COLLECTED DATA
^^^^

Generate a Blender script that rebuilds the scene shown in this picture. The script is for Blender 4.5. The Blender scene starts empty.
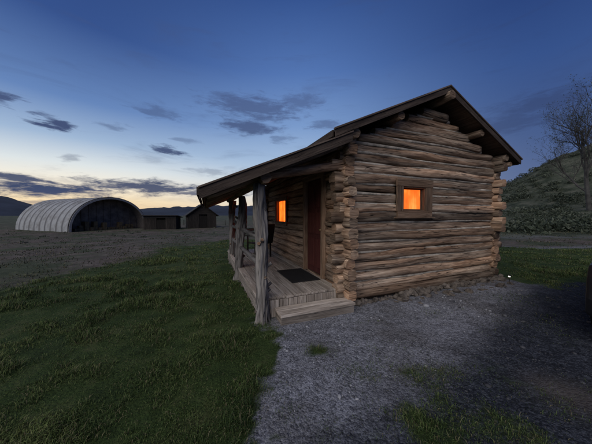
import bpy, math, random
import numpy as np
from mathutils import Vector, Matrix, noise as mn
random.seed(7); RNG=np.random.default_rng(11)
scene=bpy.context.scene
def lin(c):
    o=[]
    for v in c:
        v/=255.0
        o.append(v/12.92 if v<=0.04045 else ((v+0.055)/1.055)**2.4)
    return tuple(o)+(1.0,)
# ---------------- camera ----------------
F=225.0
cam=bpy.data.cameras.new("camera"); camo=bpy.data.objects.new("camera",cam)
scene.collection.objects.link(camo); scene.camera=camo
cam.sensor_width=36; cam.lens=F/592*36; cam.clip_start=0.05; cam.clip_end=6000
camo.location=(0,0,1.55); camo.rotation_euler=(math.radians(88.2),0,0)
scene.view_settings.view_transform='Standard'; scene.view_settings.look='None'; scene.view_settings.exposure=0
# ---------------- node helpers ----------------
class NT:
    def __init__(s,nt): s.nt=nt; s.N=nt.nodes; s.L=nt.links
    def new(s,t,**k):
        n=s.N.new(t)
        for a,b in k.items(): setattr(n,a,b)
        return n
    def put(s,inp,v):
        if isinstance(v,bpy.types.NodeSocket): s.L.new(v,inp)
        elif v is not None: inp.default_value=v
    def m(s,op,a,b=None,c=None,clamp=False):
        n=s.new('ShaderNodeMath',operation=op,use_clamp=clamp)
        s.put(n.inputs[0],a)
        if b is not None: s.put(n.inputs[1],b)
        if c is not None: s.put(n.inputs[2],c)
        return n.outputs[0]
    def mr(s,v,a,b,c=0.0,d=1.0,smooth=True):
        n=s.new('ShaderNodeMapRange',interpolation_type='SMOOTHSTEP' if smooth else 'LINEAR')
        s.put(n.inputs['Value'],v); s.put(n.inputs['From Min'],a); s.put(n.inputs['From Max'],b)
        s.put(n.inputs['To Min'],c); s.put(n.inputs['To Max'],d); return n.outputs[0]
    def mix(s,f,a,b,bt='MIX'):
        n=s.new('ShaderNodeMix',data_type='RGBA',blend_type=bt)
        s.put(n.inputs[0],f); s.put(n.inputs[6],a); s.put(n.inputs[7],b); return n.outputs[2]
    def ramp(s,f,st,interp='LINEAR'):
        n=s.new('ShaderNodeValToRGB'); cr=n.color_ramp; cr.interpolation=interp
        while len(cr.elements)<len(st): cr.elements.new(0.5)
        for e,(p,c) in zip(cr.elements,st):
            e.position=p; e.color=c if len(c)==4 else tuple(c)+(1,)
        s.put(n.inputs[0],f); return n.outputs[0]
    def noise(s,vec,scale,detail=4,rough=.55,dist=0,out='Fac'):
        n=s.new('ShaderNodeTexNoise'); s.put(n.inputs['Vector'],vec)
        n.inputs['Scale'].default_value=scale; n.inputs['Detail'].default_value=detail
        n.inputs['Roughness'].default_value=rough; n.inputs['Distortion'].default_value=dist
        return n.outputs[out]
    def vor(s,vec,scale):
        n=s.new('ShaderNodeTexVoronoi',feature='F1'); s.put(n.inputs['Vector'],vec)
        n.inputs['Scale'].default_value=scale; return n.outputs['Color'],n.outputs['Distance']
    def xyz(s,x,y,z=0.0):
        n=s.new('ShaderNodeCombineXYZ'); s.put(n.inputs[0],x); s.put(n.inputs[1],y); s.put(n.inputs[2],z); return n.outputs[0]
    def sep(s,v):
        n=s.new('ShaderNodeSeparateXYZ'); s.put(n.inputs[0],v); return n.outputs
    def mapping(s,v,sc):
        n=s.new('ShaderNodeMapping'); s.put(n.inputs['Vector'],v); n.inputs['Scale'].default_value=sc; return n.outputs[0]
    def attr(s,name,out='Fac'):
        n=s.new('ShaderNodeAttribute'); n.attribute_name=name; return n.outputs[out]
    def bump(s,h,strength=.5,dist=.01,normal=None):
        n=s.new('ShaderNodeBump'); n.inputs['Strength'].default_value=strength; n.inputs['Distance'].default_value=dist
        s.put(n.inputs['Height'],h)
        if normal is not None: s.put(n.inputs['Normal'],normal)
        return n.outputs[0]
def mat(name):
    m=bpy.data.materials.new(name); m.use_nodes=True
    t=NT(m.node_tree); b=m.node_tree.nodes['Principled BSDF']; b.inputs['Roughness'].default_value=.85
    b.inputs['Specular IOR Level'].default_value=.25
    return m,t,b
def simple(name,col,rough=.8,var=.25,scale=6,metal=0,bumpd=.004):
    m,t,b=mat(name); tc=t.new('ShaderNodeTexCoord').outputs['Object']
    n=t.noise(tc,scale,5,.65)
    c=t.mix(t.mr(n,.3,.7),tuple(v*(1-var) for v in col)+(1,),tuple(min(1,v*(1+var)) for v in col)+(1,))
    t.put(b.inputs['Base Color'],c); b.inputs['Roughness'].default_value=rough; b.inputs['Metallic'].default_value=metal
    t.put(b.inputs['Normal'],t.bump(t.noise(tc,scale*6,3),.4,bumpd))
    return m
def emis(name,col,st):
    m,t,b=mat(name); b.inputs['Base Color'].default_value=(.02,.02,.02,1)
    b.inputs['Emission Color'].default_value=col; b.inputs['Emission Strength'].default_value=st; return m
# ---------------- wood materials ----------------
def wood(name,dark,mid,pale,crack=.5,gs=1.0,bd=.012,redvar=0):
    m,t,b=mat(name)
    uv=t.new('ShaderNodeUVMap'); uv.uv_map='UVMap'; v=uv.outputs[0]
    g1=t.noise(t.mapping(v,(1.6*gs,22*gs,1)),1.0,6,.68,.6)
    g2=t.noise(t.mapping(v,(4*gs,90*gs,1)),1.0,2,.7,.2)
    big=t.noise(t.mapping(v,(.9,3.5,1)),1.0,2,.5)
    s=t.m('ADD',t.m('MULTIPLY',g1,.6),t.m('MULTIPLY',g2,.25)); s=t.m('ADD',s,t.m('MULTIPLY',big,.3))
    col=t.ramp(s,[(.38,dark),(.53,mid),(.70,pale)])
    cr=t.noise(t.mapping(v,(.9*gs,30*gs,1)),1.0,2,.5,.8)
    ck=t.mr(t.m('ABSOLUTE',t.m('SUBTRACT',cr,.5)),.0,.024)
    patch=t.mr(t.noise(t.mapping(v,(1.5,6,1)),1.0,1),.42,.55)
    ck=t.m('SUBTRACT',1.0,t.m('MULTIPLY',t.m('SUBTRACT',1.0,ck),t.m('MULTIPLY',patch,crack)))
    col=t.mix(1.0,col,t.xyz(ck,ck,ck),'MULTIPLY')
    tone=t.attr('tone'); col=t.mix(1.0,col,t.xyz(tone,tone,tone),'MULTIPLY')
    if redvar:
        hn=t.mr(t.noise(t.mapping(v,(.35,1.2,1)),1.0,1),.38,.66)
        col=t.mix(t.m('MULTIPLY',hn,redvar),col,t.mix(1.0,col,(1.35,.92,.62,1),'MULTIPLY'))
    t.put(b.inputs['Base Color'],col); b.inputs['Roughness'].default_value=.88
    h=t.m('ADD',t.m('MULTIPLY',s,.7),t.m('MULTIPLY',ck,.8))
    t.put(b.inputs['Normal'],t.bump(h,.9,bd))
    return m
M_LOG=wood("log_wood",(.035,.025,.018),(.19,.133,.094),(.45,.36,.275),.95,1.0,.016,.4)
M_END=wood("log_end_grain",(.045,.032,.023),(.19,.13,.09),(.38,.29,.21),.8,1.6,.012,.4)
M_POST=wood("juniper_bark",(.032,.029,.028),(.115,.104,.098),(.30,.28,.26),.9,.9,.02)
M_DECK=wood("deck_board",(.10,.085,.07),(.25,.21,.175),(.44,.39,.34),.5)
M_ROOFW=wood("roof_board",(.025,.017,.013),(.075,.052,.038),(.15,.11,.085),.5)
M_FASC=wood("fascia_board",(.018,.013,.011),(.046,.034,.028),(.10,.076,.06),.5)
M_FRAME=wood("window_frame_wood",(.045,.028,.02),(.13,.082,.052),(.24,.165,.115),.4)
M_DOOR=wood("door_paint",(.035,.010,.009),(.072,.018,.015),(.10,.030,.024),.1)
M_SHED=wood("shed_wood",(.007,.006,.006),(.019,.016,.014),(.038,.032,.028),.4)
M_STONE=simple("foundation_stone",(.10,.085,.072),.9,.6,7,0,.012)
M_CHINK=simple("chinking",(.035,.028,.022),.95,.5,9)
M_MORT=simple("mortar_chinking",(.33,.295,.25),.95,.5,4,0,.01)
M_ROOFTOP=simple("roof_covering",(.05,.04,.036),.7,.3,5)
M_SHEDROOF=simple("shed_roof",(.022,.020,.020),.7,.3,3)
M_BLACK=simple("black_rubber",(.015,.015,.016),.8,.2,20)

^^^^

STATED PROBLEM
Copy all lines from the material that contain "wood".

RESPONSE FOR THIS EXERCISE
# ---------------- wood materials ----------------
def wood(name,dark,mid,pale,crack=.5,gs=1.0,bd=.012,redvar=0):
M_LOG=wood("log_wood",(.035,.025,.018),(.19,.133,.094),(.45,.36,.275),.95,1.0,.016,.4)
M_END=wood("log_end_grain",(.045,.032,.023),(.19,.13,.09),(.38,.29,.21),.8,1.6,.012,.4)
M_POST=wood("juniper_bark",(.032,.029,.028),(.115,.104,.098),(.30,.28,.26),.9,.9,.02)
M_DECK=wood("deck_board",(.10,.085,.07),(.25,.21,.175),(.44,.39,.34),.5)
M_ROOFW=wood("roof_board",(.025,.017,.013),(.075,.052,.038),(.15,.11,.085),.5)
M_FASC=wood("fascia_board",(.018,.013,.011),(.046,.034,.028),(.10,.076,.06),.5)
M_FRAME=wood("window_frame_wood",(.045,.028,.02),(.13,.082,.052),(.24,.165,.115),.4)
M_DOOR=wood("door_paint",(.035,.010,.009),(.072,.018,.015),(.10,.030,.024),.1)
M_SHED=wood("shed_wood",(.007,.006,.006),(.019,.016,.014),(.038,.032,.028),.4)